Spent a lotta time lurking on BF, mostly in another sector. This sector is giving me a lot of food for thought -- some of you have some really beautiful axes!
I was in rural Alberta earlier this month and picked up a couple of usin' heads in a second-hand shop for $20. One is a double bit that's pitted enough I can't read a name or maker's mark on it.
The other is this one, which is just telling me enough to be interesting:
This is a four-pounder, verified by the scale and by the stamping you see here:
This is the best view of it I can get with a decent camera and polarized light. Can somebody take a stab at guessing the maker?

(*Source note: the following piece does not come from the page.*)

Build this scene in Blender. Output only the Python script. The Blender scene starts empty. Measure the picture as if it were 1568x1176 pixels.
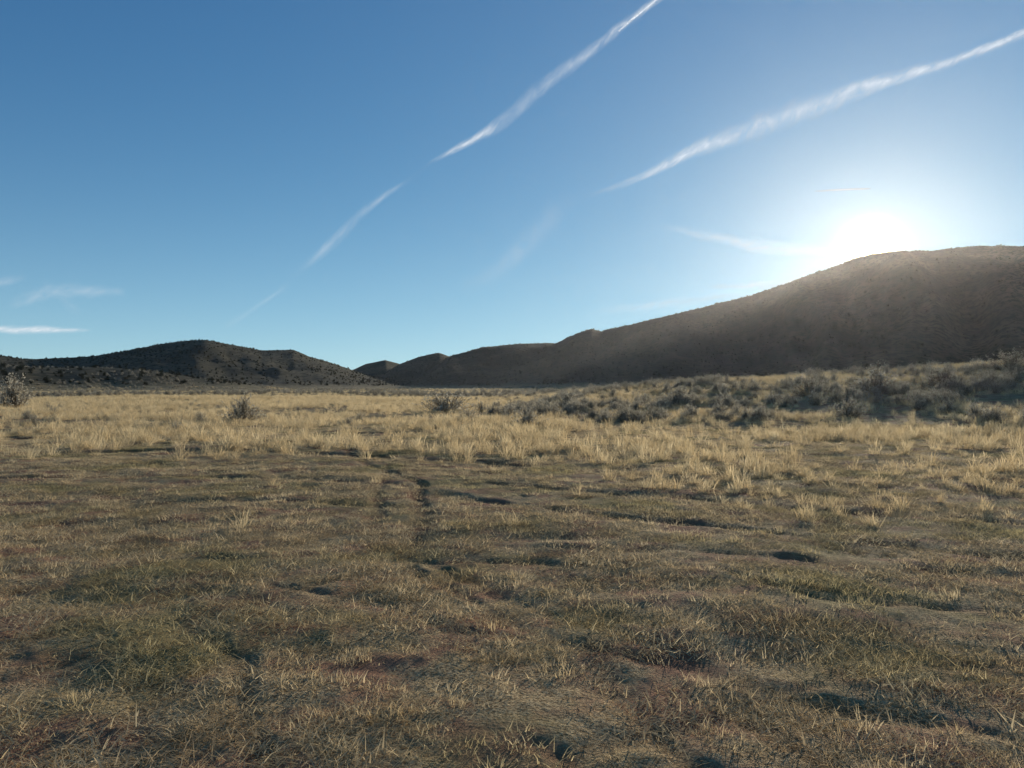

What I can see pretty clearly is: (probably some letters)STE(probably one more letter). It looks to me under a magnifying glass as though there are two "S"s together, but I can only see a little of the top curve of the first S, if that's what it is.
That would make "----SSTE--"
Does that ring a bell with anyone? I've looked at lists of axe maker names searching for that combination of letters and so far come up empty. One guy said he thought it was European but being stamped "4"
seems to say North America (U.S. or Canadian) maker to me.
While I'm on the topic, two others followed me home this month, an NOS Walters double-bit from a logging equipment place going out of business and selling their backroom, and a Sager double-bit (just stamped "Sager" with no date...guessing it was from the Collins era?) for $5 at the Re-Store outlet.
So I've got three handles to make in the near future. They'll all go on the rack with my regular axe (Hultsbruks 3.5#), a couple of old pulaskis that I carried back in my timber-beast days, my Dad's old Stiletto broad-hatchet, and a 1.75# cruiser-weight that I use for splittin' kindlin' for the woodstove and my wife's cookstove.